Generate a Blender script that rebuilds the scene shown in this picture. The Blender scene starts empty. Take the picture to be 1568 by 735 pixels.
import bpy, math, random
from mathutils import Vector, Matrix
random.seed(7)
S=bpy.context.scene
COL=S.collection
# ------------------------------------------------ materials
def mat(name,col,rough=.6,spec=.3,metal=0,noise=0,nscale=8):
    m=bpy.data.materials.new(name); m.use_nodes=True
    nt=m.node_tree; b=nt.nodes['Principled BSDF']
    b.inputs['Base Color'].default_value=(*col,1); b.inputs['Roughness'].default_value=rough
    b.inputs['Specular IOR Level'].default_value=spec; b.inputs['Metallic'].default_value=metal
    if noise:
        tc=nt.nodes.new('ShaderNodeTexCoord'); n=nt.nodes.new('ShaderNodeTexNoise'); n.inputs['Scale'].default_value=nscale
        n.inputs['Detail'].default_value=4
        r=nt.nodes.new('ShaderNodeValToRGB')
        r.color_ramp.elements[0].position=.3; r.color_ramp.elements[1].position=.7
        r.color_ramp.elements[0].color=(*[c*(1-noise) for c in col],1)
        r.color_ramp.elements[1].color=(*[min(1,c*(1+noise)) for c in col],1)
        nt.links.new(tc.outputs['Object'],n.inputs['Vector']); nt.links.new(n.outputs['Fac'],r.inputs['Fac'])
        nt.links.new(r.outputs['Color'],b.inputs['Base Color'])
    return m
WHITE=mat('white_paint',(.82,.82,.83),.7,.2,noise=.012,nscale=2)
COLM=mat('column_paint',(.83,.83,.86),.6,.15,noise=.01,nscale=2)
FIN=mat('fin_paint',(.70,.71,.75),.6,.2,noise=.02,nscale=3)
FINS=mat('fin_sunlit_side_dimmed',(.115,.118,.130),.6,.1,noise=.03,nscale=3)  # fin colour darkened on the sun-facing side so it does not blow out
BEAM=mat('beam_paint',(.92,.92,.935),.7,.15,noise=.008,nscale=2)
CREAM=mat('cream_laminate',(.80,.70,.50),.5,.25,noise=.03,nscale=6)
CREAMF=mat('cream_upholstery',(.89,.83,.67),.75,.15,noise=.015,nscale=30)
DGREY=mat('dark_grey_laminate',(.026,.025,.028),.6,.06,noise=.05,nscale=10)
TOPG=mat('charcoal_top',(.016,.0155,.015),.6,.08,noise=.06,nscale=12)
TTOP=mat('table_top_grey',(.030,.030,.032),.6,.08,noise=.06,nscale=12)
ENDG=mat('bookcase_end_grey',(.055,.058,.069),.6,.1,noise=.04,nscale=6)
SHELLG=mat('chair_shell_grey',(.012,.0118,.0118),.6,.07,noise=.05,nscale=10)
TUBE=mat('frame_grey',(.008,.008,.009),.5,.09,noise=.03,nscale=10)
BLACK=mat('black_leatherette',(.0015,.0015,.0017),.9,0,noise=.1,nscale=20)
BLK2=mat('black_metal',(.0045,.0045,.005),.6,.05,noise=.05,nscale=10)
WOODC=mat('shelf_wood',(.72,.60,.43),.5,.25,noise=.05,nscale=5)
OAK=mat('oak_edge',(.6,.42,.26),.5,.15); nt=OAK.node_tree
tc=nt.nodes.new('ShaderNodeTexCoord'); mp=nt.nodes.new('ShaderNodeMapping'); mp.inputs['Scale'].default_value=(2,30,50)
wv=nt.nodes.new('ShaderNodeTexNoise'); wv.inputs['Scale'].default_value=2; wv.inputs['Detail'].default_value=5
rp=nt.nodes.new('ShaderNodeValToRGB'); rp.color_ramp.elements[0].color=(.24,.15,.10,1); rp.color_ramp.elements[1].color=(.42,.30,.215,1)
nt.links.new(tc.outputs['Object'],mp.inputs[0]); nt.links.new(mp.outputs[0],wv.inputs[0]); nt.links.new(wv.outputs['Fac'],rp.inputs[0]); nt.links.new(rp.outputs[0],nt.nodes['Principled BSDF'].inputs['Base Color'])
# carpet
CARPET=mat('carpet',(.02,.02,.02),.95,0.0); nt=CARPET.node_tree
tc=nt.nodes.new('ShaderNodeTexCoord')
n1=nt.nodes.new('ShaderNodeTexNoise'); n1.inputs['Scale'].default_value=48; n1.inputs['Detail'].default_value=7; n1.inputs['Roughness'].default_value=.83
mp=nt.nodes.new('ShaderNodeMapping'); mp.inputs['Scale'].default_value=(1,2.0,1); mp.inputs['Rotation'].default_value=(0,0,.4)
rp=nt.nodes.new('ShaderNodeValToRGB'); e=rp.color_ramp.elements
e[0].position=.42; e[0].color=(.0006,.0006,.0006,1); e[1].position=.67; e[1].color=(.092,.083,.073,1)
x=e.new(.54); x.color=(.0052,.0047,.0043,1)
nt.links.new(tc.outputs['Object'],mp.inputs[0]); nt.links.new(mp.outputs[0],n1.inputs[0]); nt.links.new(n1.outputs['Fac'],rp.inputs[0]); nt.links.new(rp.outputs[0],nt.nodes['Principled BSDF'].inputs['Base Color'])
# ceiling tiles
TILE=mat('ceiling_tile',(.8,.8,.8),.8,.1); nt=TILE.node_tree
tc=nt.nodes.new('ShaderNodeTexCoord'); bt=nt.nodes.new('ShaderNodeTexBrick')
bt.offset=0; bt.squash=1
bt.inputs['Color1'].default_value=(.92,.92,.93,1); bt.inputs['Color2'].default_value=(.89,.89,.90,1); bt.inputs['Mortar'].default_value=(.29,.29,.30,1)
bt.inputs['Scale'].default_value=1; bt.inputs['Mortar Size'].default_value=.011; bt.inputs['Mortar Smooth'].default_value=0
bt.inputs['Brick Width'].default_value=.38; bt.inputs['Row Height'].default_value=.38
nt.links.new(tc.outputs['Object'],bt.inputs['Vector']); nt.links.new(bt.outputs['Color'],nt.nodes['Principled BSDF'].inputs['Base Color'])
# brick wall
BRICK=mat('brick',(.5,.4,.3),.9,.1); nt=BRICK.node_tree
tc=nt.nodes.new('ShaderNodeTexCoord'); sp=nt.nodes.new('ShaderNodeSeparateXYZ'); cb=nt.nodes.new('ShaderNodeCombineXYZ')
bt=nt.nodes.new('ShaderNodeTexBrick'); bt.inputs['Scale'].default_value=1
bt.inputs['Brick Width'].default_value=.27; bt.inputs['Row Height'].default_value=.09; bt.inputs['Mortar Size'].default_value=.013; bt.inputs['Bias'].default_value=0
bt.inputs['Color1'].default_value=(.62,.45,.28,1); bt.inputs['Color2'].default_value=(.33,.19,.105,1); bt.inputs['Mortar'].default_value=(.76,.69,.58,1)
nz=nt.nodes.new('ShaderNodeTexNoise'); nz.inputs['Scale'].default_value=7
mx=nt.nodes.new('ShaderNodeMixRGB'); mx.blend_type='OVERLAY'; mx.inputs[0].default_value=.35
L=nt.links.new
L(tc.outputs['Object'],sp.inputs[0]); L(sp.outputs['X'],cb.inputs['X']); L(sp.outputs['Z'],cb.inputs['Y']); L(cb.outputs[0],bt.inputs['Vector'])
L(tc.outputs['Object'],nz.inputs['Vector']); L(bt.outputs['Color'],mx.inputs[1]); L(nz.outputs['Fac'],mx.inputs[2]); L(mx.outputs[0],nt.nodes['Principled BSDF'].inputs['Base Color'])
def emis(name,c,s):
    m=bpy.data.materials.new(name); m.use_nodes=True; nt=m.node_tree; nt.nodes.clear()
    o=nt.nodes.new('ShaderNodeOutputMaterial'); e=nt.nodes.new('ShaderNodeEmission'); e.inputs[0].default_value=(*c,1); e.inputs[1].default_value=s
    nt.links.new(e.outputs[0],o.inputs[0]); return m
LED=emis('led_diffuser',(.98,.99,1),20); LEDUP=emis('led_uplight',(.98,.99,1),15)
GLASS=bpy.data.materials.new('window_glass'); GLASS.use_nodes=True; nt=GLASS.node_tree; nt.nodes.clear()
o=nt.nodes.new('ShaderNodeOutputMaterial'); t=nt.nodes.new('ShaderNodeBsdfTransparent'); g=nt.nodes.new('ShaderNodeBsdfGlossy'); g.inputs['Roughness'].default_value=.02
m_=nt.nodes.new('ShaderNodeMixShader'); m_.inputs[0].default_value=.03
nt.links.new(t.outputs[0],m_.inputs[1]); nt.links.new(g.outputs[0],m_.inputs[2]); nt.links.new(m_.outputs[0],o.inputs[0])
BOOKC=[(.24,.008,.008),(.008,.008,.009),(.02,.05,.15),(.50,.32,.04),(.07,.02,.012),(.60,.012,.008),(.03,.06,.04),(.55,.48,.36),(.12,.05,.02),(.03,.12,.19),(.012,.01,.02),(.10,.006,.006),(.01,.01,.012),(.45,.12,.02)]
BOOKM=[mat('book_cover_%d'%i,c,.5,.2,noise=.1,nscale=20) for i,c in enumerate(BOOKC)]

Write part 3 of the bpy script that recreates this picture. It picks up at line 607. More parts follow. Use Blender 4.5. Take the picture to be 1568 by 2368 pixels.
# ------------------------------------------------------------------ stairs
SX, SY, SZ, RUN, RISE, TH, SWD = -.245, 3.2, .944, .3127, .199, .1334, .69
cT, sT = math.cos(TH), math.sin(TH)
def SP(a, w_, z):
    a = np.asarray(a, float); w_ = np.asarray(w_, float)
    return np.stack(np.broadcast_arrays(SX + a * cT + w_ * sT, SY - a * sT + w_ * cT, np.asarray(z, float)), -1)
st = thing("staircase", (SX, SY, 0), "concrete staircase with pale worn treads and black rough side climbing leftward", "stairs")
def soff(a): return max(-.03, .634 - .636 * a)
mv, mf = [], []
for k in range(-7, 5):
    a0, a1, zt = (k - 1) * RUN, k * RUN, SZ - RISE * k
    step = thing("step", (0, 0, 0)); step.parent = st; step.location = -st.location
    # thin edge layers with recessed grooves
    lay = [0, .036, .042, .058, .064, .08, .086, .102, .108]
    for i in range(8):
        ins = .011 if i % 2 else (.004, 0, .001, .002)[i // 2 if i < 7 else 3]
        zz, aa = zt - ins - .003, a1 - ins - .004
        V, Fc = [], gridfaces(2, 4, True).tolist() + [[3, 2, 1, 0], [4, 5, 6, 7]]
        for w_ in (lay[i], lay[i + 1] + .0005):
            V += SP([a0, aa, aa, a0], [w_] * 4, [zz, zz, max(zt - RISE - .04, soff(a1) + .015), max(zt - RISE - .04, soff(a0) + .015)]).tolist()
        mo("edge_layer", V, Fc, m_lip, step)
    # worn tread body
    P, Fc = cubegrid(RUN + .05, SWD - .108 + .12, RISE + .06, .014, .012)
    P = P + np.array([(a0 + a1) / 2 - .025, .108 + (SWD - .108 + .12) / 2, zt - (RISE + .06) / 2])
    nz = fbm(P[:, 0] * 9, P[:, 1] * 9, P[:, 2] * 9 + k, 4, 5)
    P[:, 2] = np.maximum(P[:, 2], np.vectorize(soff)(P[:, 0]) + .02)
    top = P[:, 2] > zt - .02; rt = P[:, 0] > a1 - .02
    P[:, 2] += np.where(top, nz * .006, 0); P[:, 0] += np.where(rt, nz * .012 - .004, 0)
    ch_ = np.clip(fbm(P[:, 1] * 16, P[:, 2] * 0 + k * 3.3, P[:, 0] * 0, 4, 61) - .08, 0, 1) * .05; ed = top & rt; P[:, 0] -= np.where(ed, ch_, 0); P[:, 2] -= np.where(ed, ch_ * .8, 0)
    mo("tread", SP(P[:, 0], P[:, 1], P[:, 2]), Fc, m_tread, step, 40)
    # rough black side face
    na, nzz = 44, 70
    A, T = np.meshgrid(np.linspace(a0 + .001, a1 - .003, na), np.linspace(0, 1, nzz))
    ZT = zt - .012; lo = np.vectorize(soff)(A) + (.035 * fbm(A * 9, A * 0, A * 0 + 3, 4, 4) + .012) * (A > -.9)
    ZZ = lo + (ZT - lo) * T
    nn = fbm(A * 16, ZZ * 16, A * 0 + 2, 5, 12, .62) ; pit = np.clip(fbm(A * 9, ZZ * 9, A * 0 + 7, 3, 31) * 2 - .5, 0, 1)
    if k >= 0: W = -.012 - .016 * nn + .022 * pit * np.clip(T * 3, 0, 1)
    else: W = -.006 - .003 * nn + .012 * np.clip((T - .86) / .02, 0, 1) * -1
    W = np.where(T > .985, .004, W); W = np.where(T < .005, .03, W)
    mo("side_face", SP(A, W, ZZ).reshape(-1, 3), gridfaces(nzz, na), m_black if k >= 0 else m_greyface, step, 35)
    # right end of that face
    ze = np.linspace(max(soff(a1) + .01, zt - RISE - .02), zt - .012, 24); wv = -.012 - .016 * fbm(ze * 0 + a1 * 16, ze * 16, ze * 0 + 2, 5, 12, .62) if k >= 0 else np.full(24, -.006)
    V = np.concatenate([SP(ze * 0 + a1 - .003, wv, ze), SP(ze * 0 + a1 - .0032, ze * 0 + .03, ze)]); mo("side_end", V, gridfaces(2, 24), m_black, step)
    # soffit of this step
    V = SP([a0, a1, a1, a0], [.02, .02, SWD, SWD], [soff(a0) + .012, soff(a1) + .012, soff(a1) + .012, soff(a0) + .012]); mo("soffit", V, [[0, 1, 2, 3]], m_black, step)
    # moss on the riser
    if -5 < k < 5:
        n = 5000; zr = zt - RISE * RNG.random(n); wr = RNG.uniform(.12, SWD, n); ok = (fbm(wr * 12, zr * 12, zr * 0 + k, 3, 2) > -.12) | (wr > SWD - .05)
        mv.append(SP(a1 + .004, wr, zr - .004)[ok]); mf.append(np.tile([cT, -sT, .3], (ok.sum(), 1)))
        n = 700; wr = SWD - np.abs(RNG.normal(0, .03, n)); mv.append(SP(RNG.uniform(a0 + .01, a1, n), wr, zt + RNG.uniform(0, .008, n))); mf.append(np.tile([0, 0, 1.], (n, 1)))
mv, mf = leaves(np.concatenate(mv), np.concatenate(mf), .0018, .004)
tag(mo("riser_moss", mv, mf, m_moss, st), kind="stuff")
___
• Instructions to follow: Verbatim output is expected for the lines from the start of the data to the line in which "FIN=mat('fin_paint',(.70,.71,.75),.6,.2,noise=.02,nscale=3)" appears, both included.

• Reply:
Generate a Blender script that rebuilds the scene shown in this picture. The Blender scene starts empty. Take the picture to be 1568 by 735 pixels.
import bpy, math, random
from mathutils import Vector, Matrix
random.seed(7)
S=bpy.context.scene
COL=S.collection
# ------------------------------------------------ materials
def mat(name,col,rough=.6,spec=.3,metal=0,noise=0,nscale=8):
    m=bpy.data.materials.new(name); m.use_nodes=True
    nt=m.node_tree; b=nt.nodes['Principled BSDF']
    b.inputs['Base Color'].default_value=(*col,1); b.inputs['Roughness'].default_value=rough
    b.inputs['Specular IOR Level'].default_value=spec; b.inputs['Metallic'].default_value=metal
    if noise:
        tc=nt.nodes.new('ShaderNodeTexCoord'); n=nt.nodes.new('ShaderNodeTexNoise'); n.inputs['Scale'].default_value=nscale
        n.inputs['Detail'].default_value=4
        r=nt.nodes.new('ShaderNodeValToRGB')
        r.color_ramp.elements[0].position=.3; r.color_ramp.elements[1].position=.7
        r.color_ramp.elements[0].color=(*[c*(1-noise) for c in col],1)
        r.color_ramp.elements[1].color=(*[min(1,c*(1+noise)) for c in col],1)
        nt.links.new(tc.outputs['Object'],n.inputs['Vector']); nt.links.new(n.outputs['Fac'],r.inputs['Fac'])
        nt.links.new(r.outputs['Color'],b.inputs['Base Color'])
    return m
WHITE=mat('white_paint',(.82,.82,.83),.7,.2,noise=.012,nscale=2)
COLM=mat('column_paint',(.83,.83,.86),.6,.15,noise=.01,nscale=2)
FIN=mat('fin_paint',(.70,.71,.75),.6,.2,noise=.02,nscale=3)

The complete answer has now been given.